Friday, October 10, 2014

Response to “Interrogating Texts: From Deferent to Efferent and Aesthetic Reading Practices” by Cheryl Hogue Smith



     I agree with this author’s basic premise that students’ difficulties with regard to writing are directly linked to an inability to deconstruct and distill meaning from complex reading materials.  My own reading and writing skills are rooted in reading.  I was encouraged to read a variety of texts as a young girl; from the process, I inductively gained a set of skills that made writing much easier for me late in life.  I had internalized the conventions of writing and, with time, was able to reproduce what I’d read.  I was able to respond to a logical argument because I could identify the important elements and structure of the piece I’d read and respond in kind.  If a student is unable to identify the argument or what the compelling evidence of the argument is, they s/he is unlikely to be able to respond appropriately. 

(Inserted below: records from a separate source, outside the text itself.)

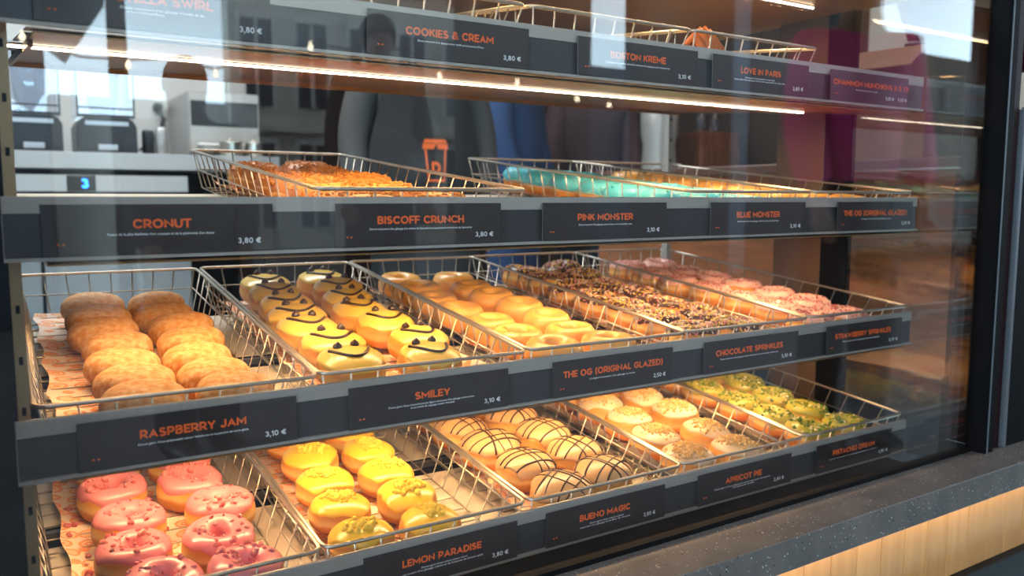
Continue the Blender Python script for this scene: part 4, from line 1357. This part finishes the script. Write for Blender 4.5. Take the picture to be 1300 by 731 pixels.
def person(label, loc, rz, h, skin, top, trousers, hair, arms=(None, None), long_coat=False, wide=1.0):
    e = thing('person', label, 'person', loc, (0, 0, rz))
    J, E_ = torso_skeleton(h, arms[0], arms[1])
    link('body', skin_mesh('body', J, E_, skin, 1), e)
    s_ = h/1.72
    def grow(d, g):
        return tuple(x+g for x in d) if isinstance(d, tuple) else d+g
    # clothing shells follow the same joints, a little fatter, ending at neck, cuffs and hems
    na = 8
    tb, te = [], []
    for i in range(4):
        a, b_, c, d = J[i]
        tb.append((a, b_, c-(0.10*s_ if i == 0 and long_coat else 0), grow(d, (0.042 if i == 0 else 0.03)*wide)))
    te = [(0, 1), (1, 2), (2, 3)]
    for arm_i in (0, 1):
        base = 8+arm_i*(4+15)
        b0 = len(tb)
        for q in range(3):
            a, b_, c, d = J[base+q]
            tb.append((a, b_, c, grow(d, 0.022*wide)))
        te += [(3, b0), (b0, b0+1), (b0+1, b0+2)]
    link('jacket' if long_coat else 'top', skin_mesh('top', tb, te, top, 2), e)
    lb = len(J)-8
    tq = MB()
    pw, pd = J[0][3][0]+0.012, J[0][3][1]+0.014
    ring_ = []
    for (zz, kw) in ((1.00, 0.98), (0.92, 1.04), (0.84, 1.06), (0.78, 0.98)):
        ring_.append([(pw*kw*math.cos(2*math.pi*i/24), pd*kw*math.sin(2*math.pi*i/24), zz*s_) for i in range(24)])
    tq.grid(lambda i, j: ring_[j][i], 24, 4, True)
    for leg in (0, 1):
        q = [J[lb+leg*4+n_] for n_ in range(3)]
        tq.tube([(q[0][0]*0.85, q[0][1], 0.86*s_), (q[0][0]*0.9, q[0][1], 0.74*s_), q[1][:3], (q[2][0], q[2][1]-0.01, q[2][2]-0.01)], [0.085, 0.098, 0.082, 0.066], 14)
    part('trousers', tq, trousers, e, True)
    for leg in (0, 1):
        q = J[lb+leg*4+3]
        part('shoe', MB().blob((q[0], q[1]+0.06, 0.048), 0.052, 0.145, 0.048, None, 0, 0, 14, 8), M_BAG, e, True)
    hb = MB()
    def P(i, j):
        th = 2*math.pi*i/24
        ph = (math.pi*0.62)*j/11
        back = 0.5+0.5*math.sin(th)
        ph *= 0.72+0.42*back
        return (0.088*math.sin(ph)*math.cos(th)*s_, (-0.006+0.104*math.sin(ph)*math.sin(th))*s_, (1.645+0.098*math.cos(ph))*s_)
    hb.grid(P, 24, 12, True)
    part('hair', hb, hair, e, True)
    fc = MB()
    for sx in (-1, 1):
        fc.blob((sx*0.032*s_, -0.098*s_, 1.635*s_), 0.011, 0.006, 0.006, None, 0, 1)
        fc.blob((sx*0.083*s_, 0.0, 1.62*s_), 0.012, 0.016, 0.03, None, 0, 0)
    fc.blob((0, -0.108*s_, 1.605*s_), 0.013, 0.018, 0.024, None, 0, 0)
    fc.blob((0, -0.097*s_, 1.568*s_), 0.024, 0.007, 0.007, None, 0, 2)
    part('face', fc, [skin, M_HAIR, mat('lips', '#8A4A44', 0.5)], e, True)
    return e
# staff in grey with a black apron
st = person('person in grey top and black apron printed with an orange cup', (1.37, 1.86, 0), R(-12), 1.70, M_SKIN, M_GREYC, M_TROU, M_HAIR, arms=(((0.24, 0.0, 1.13), (0.23, -0.06, 0.90)), ((0.24, 0.0, 1.13), (0.23, -0.06, 0.90))))
ap = MB()
def AP(i, j, off=0.0):
    u, v = i/16, j/20
    z = 0.55+v*0.84
    half = 0.20 if z < 1.08 else 0.20-(z-1.08)/0.31*0.08
    x = -half+2*half*u
    y = -0.155-0.012*math.sin(z*9)+1.5*x*x-off
    return (x, y, z)
ap.grid(lambda i, j: AP(i, j), 17, 21)
ap.grid(lambda i, j: AP(16-i, j, -0.004), 17, 21)
apr = part('apron', ap, M_APRON, st, True)
def on_apron(x, z):
    return (x, -0.155-0.012*math.sin(z*9)+1.5*x*x-0.003, z)
pr = MB()
cxp = 0.02
def poly(pts):
    vs = [on_apron(cxp+x*0.86, 1.105+(z-1.168)*0.86) for x, z in pts]
    n = len(vs)
    pr.add(vs, [tuple(range(n))])
poly([(-0.052, 1.150), (0.052, 1.150), (0.054, 1.128), (-0.054, 1.128)])
poly([(-0.044, 1.168), (0.044, 1.168), (0.050, 1.152), (-0.050, 1.152)])
poly([(-0.046, 1.126), (-0.038, 1.126), (-0.030, 1.0), (-0.036, 1.0)])
poly([(0.038, 1.126), (0.046, 1.126), (0.036, 1.0), (0.030, 1.0)])
poly([(-0.036, 1.006), (0.036, 1.006), (0.036, 0.998), (-0.036, 0.998)])
part('cup_print', pr, M_ORANGE, apr)
dl = stroke_text('D', 0.032, 0.042, M_ORANGE, 0.24)
for v in dl.vertices:
    v.co = on_apron(cxp+v.co.x, v.co.z+0.985)
link('letter_print', dl, apr)
person('person in navy jacket standing behind the turquoise doughnuts', (2.06, 2.30, 0), R(35), 1.74, M_SKIN, M_NAVY, M_NAVY, M_HAIR, long_coat=True)
person('person in plum jacket standing behind the second shelf baskets', (2.74, 2.60, 0), R(-25), 1.72, M_SKIND, M_PLUM, M_TROU, M_HAIR, long_coat=True)
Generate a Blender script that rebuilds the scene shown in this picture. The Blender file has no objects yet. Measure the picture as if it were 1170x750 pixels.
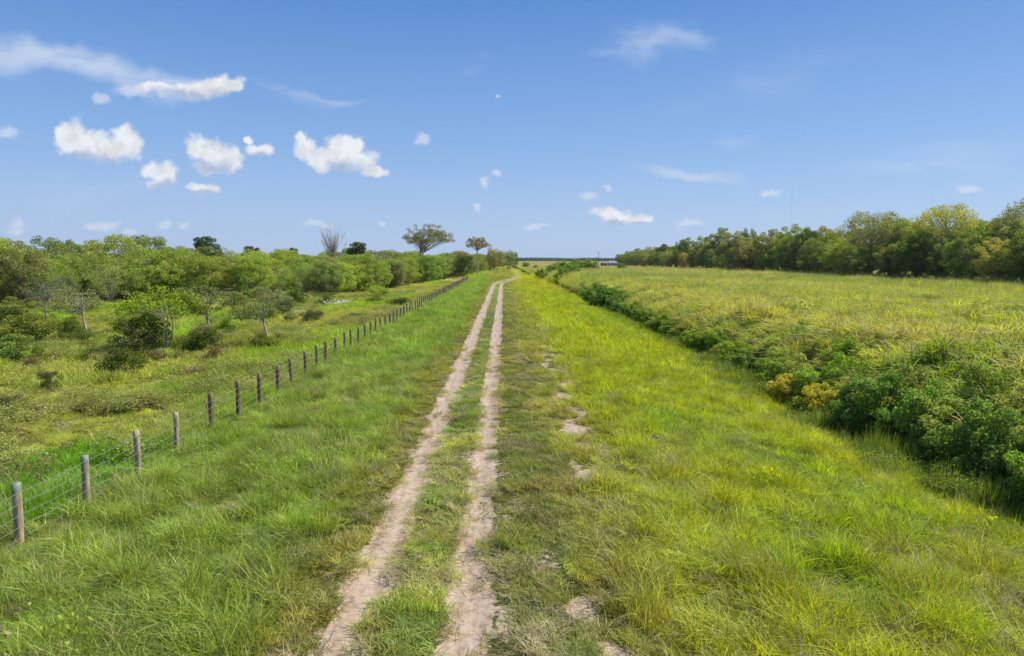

     The occurrence of “inattentional blindness” defined by Simons and Chabris as the “phenomenon of missing something that should be obvious,” (59) also plays a part in students’ difficulties with regard to responding to text or even knowing how to respond.  I agree that part of the problem is that students miss important information because they’re concentrating on locating specific information in a text, but I don’t think that describes the problem in its entirety.  Students are also often unaware of the way different genres are structured and therefore can’t differentiate between important information and supporting details. This deficit can indeed be minimized by teaching students how to read and mark information that strikes them and then reread for greater clarity. There is a misconception among students that reading a text can be completed in one sitting and that all pertinent information will be available after that single reading.  Reading, like writing, is a process and needs to be taught as a process.